Many highlights, but Tipp halting Cats stands out for Micheál

MICHEÁL O Muircheartaigh may have announced his retirement at the age of 80 yesterday but the man born in Dun Sion just outside Dingle is showing no signs of slowing down.

All-Ireland final week is a hectic one at the best of times but he put aside some time yesterday to reminisce about a broadcasting career that has spanned 61 years.

His first assignment for RTÉ was an all-Irish commentary on the 1949 Railway Cup final on St Patrick’s Day.

The world has changed almost beyond comprehension in the decades since. So, too, has the GAA but O Muircheartaigh eschews the great events when looking back on the progress of time.

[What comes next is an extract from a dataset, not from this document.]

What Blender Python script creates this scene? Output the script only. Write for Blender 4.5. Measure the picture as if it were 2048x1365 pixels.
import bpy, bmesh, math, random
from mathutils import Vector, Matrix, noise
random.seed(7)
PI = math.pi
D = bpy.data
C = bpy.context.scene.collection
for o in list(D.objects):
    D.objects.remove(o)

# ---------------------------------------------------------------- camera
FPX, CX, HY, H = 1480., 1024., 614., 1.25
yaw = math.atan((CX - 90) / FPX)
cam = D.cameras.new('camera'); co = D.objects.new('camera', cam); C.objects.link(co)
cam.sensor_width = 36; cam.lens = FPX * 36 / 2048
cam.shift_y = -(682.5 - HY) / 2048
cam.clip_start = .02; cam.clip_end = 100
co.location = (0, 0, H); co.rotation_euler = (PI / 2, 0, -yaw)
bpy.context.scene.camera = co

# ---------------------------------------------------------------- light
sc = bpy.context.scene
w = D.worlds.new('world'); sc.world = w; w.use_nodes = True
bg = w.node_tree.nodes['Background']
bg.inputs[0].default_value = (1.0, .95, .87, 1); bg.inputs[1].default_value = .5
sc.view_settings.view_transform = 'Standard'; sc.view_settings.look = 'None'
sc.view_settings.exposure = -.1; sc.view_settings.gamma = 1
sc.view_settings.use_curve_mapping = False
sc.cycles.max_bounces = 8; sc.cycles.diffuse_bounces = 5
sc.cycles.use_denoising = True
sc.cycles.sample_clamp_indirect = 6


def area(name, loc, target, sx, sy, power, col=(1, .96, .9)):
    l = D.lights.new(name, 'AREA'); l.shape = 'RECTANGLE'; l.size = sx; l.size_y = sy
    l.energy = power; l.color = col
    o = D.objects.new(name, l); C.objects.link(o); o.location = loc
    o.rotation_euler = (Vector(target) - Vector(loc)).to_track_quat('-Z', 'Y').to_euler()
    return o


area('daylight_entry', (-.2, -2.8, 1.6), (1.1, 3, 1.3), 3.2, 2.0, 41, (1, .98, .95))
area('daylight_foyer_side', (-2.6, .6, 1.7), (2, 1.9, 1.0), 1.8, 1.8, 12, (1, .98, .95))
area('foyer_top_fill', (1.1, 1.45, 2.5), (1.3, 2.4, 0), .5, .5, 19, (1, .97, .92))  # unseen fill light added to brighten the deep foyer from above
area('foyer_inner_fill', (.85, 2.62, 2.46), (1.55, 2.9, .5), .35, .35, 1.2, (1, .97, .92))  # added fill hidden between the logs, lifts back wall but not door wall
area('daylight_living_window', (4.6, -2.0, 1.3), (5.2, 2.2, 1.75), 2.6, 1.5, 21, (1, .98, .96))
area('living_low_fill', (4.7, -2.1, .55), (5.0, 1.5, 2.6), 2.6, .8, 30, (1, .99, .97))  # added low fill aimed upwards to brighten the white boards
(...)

“The greatest thing in all that time has been the improvement in facilities around the country, said Micheál, “and I’m not just talking about Croke Park or Thurles. You go to any club around the country and there are showers, fantastic pitches, lights in many of them and it is all based on local pride and a community spirit.”

While he has been broadcasting commentaries in English since 1956, he also covered All-Ireland minor semi-finals and finals ‘as gaeilge’ on RTÉ television for over 25 years from the inception of tv coverage in 1962.

When the legendary Micheál O Hehir retired from broadcasting in the mid-1980s, O Muircheartaigh took over as RTÉ Radio One’s premier commentator.

O Muircheartaigh has visited hundreds of clubs in his own era as the voice of Gaelic Games and, though the memories of those visits linger in parishes across the country, it is his presence pitchside that defines him. It is a career that is almost impossible to squeeze into one short chat but he does his best when asked about the games that stand out from the thousands he has described.

Football first.

“There have been a lot of them but I would say the game between Derry and Down in 1994 when Derry were All-Ireland champions and Down beat them and went on to win the All-Ireland.

“I would also say the All-Ireland semi-final in 1977 (between Dublin and Kerry). If you look back at it now there was some bad football played in it but it was memorable for the sheer uncertainty of it. That was a game Kerry lost and they lost another game I would always pick out: the 1982 final – it was a fine game.”

So, too, was the game that turned out to be his last commentary in an All-Ireland hurling final and he has no hesitation labelling the recent Tipperary-Kilkenny tie as the finest he has seen. “The sheer level of hurling from Tipperary and Kilkenny was incredible, the competitiveness, the intensity and the uncertainty over who would win until near the end. And there wasn’t a dirty stroke.”

He will sign off after the International Rules Series next month but only after running the rule over this weekend’s football decider between Cork and Down. And after that? Well, it seems O Muircheartaigh will be taking the Gay Byrne approach to his retirement. Not for him the pipe and slippers approach.

“I haven’t really decided yet. I have never been short of things to do.”